If you’re going to say someone with depression

“I’m always here for you”

then you’d better mean it. And you’d better mean all of it.

You’d better mean the words “always here“. Not that you’ll be there every passing minute of every single day – we understand that you have a life to live as well… But always in the sense of you’ll be there for us tomorrow, and the next day, into next week, next year, and the year after. Always. Because while it’s easy for you to say, it becomes something that we will hold onto like it’s the last hope we have on this earth. And it often is.

You’d better mean the words “for you“, because we need someone in our corner. We need someone in our corner, because often, by the time we need you, we’re not even in our corner fighting for ourselves anymore. We’ve already rejected our self worth, and we don’t need you taking offence at things we might say in the moment when despair has set in.
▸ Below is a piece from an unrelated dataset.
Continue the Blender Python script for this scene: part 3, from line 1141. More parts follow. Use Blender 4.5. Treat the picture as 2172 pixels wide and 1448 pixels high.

We’re already offended enough at ourselves. We don’t need you to betray us; we’ve already betrayed ourselves. Often we can lash out at anyone who is prepared to listen, and that’s not an attack at our support people; it’s just that it becomes an outlet for the frustration and that can be taken out on those closest to us.

This doesn’t mean we get free reign and take you for granted, or a free pass to be offensive. It just means that in those moments when we hate ourselves so much that we give up and lash out with words to anyone who listens, that’s when we need the most support. It’s because we’re hurting, we don’t care anymore, and we take it out on those who we want to care. Most of us, if we’re lucky to make it through the darkest of times, will be incredibly thankful and equally apologetic in due course if you’ll give us the chance. But giving up on us when we’ve already given up; Getting offended when we’ve offended ourselves well before you came along, is not “being there for us“.

You need to put yourself to one side just for the moment and help us to stand on our own feet again no matter how hard it gets. If it’s hard for you, imagine how hard it is for us. And now imagine how hard it is for us trying to do that on our own.

That’s when people give up.

So please, before you say “I’m always here for you” please consider if you mean it, and mean all of it. Can you stand by those words through thick and thin? Can you stand by those words for as long as we need you to, not just for as long as you can? Because there is nothing worse to someone with depression than having those words said to you and then not being lived up to. In those darkest of times, in the depths of a depressive episode, those words will go around and around our heads and we will come to resent you, hate you, and be hurt by you when you’re no longer there. We will wonder “Well, where are you now?” We end up in a deeper and darker hole of rejection as we reflect on the friendship we once had with someone who said they’d always be there. The trust we once had is now gone, along with you, and has ruined our hope in others being able to help us either.

So say “I’m here for you.” Mean it.

Say “I’m always here for you.” But mean it.